Hristiyanlık tarihi boyunca, “üç” sayısı, güçle eş değer sayıldı. Pisagor’a göre üç; başlangıcı, ortayı ve sonu ifade eden tek sayı olarak uyumu, zamanı ve yaşam döngüsünü sembolize eder. Astrolojide ise bilgelik ve bollukla ilişkilendirilir. İskoç yazar Tobias Smollett'in bencil bir züppenin yolculuklarını anlatan romanı "Peregrine Pickle’in Maceraları"na göre üç sayısı, “her zaman şanslı”dır.

Ama batıl inançlara düşkün Batı dünyasında, üçün karanlık bir tarafı da var: Kötü ruhların içinde seyahat ettiğine inanılan büyü dünyasının önemli bir ritüel sayısı; kötülüklerin kapısını açan son çağrının sayısıdır.

Üç rakamı, bu hafta ABD başkanlık tarihine yeni bir şekilde girdi: Eski Başkan Donald Trump'ın üçüncü iddianamesi, dört ağır komplo ve engelleme suçuyla ilgili olarak federal büyük jüriden geldi. “Trump ve ülke için bu suçlamaların sonuçları çok büyük.” diyen hukuk uzmanı Michael Gerhardt, “Üçüncü ve en son iddianame, diğer ikisinden de ileri gidiyor ve Trump’ın; Georgia, Michigan ve Arizona da dahil olmak üzere birçok eyalette başkanlık seçiminin bütünlüğünü nasıl baltaladığını ve seçmenlerin iradesini engellemeye çalıştığını gösteriyor.” diyor.

Trump’a isnat edilen "ABD'yi Dolandırmak Üzere Komplo" ve "Haklara Karşı Komplo" şeklinde yorumlanan suçlamalar, ‘ABD Anayasası’nın ‘Uygulama Yasaları’ veya ‘Ku Klux Klan Yasaları’ olarak bilinen bir dizi yasaya dayanıyor.

John Avlon, “Seçim sonuçlarını tersine çevirmeye çalışmak, bireylerin oylarını adil bir şekilde saydırma hakkını reddetmek gibi temel bir etkiye sahiptir. Bu yasaların tarihî bağlamı, Trump'ın demokrasimiz üzerinde işlemeye çalıştığı iddia edilen suçun ciddiyetini anlamamıza yardımcı oluyor." diyerek Amerikan kamuoyunu suçlamanın ciddiyeti konusunda bilgilendiriyor.

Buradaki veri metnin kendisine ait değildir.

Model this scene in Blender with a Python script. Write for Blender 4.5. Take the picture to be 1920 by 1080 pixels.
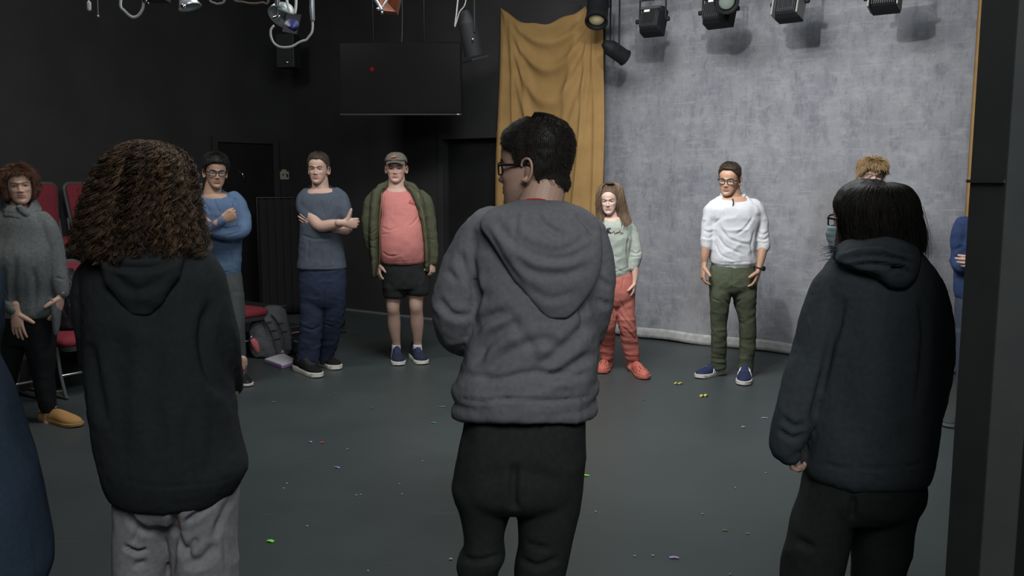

Avukat Eric Klein ve tarihçi Jeremi Suri ise "İleride en önemli olacak şey, Amerikan halkının bunu görüp görmeyeceğidir.  Bu nedenle adil yargılama ile yargıcın kamuoyundaki algısı, son derece önemli olacaktır.” ifadelerini kullanıyor.

Şimdilerde Amerikan medyasında paradoksal bir tartışma ön plana çıkıyor.

Bir yanda Federal mahkeme Donald Trump’ı ‘geçmiş seçimlere müdahaleyle’ suçlarken diğer tarafta eski Başkan, kendi hakkındaki suçlamaları ‘gelecek seçimlere yönelik müdahale’ olarak yorumluyor.

Üç iddianame, Amerika’nın servet ve güç sembolü Trump’a şans mı getirir, güç mü katar yoksa korkulan karanlık lanetiyle mi tesir eder, bunu şimdilik kestirmek zor. Ancak savunmadaki davalı Başkan, kendinden emin görünüyor. Kurmaylarına göre ise Trump, üçün beşin hesabını yapmıyor.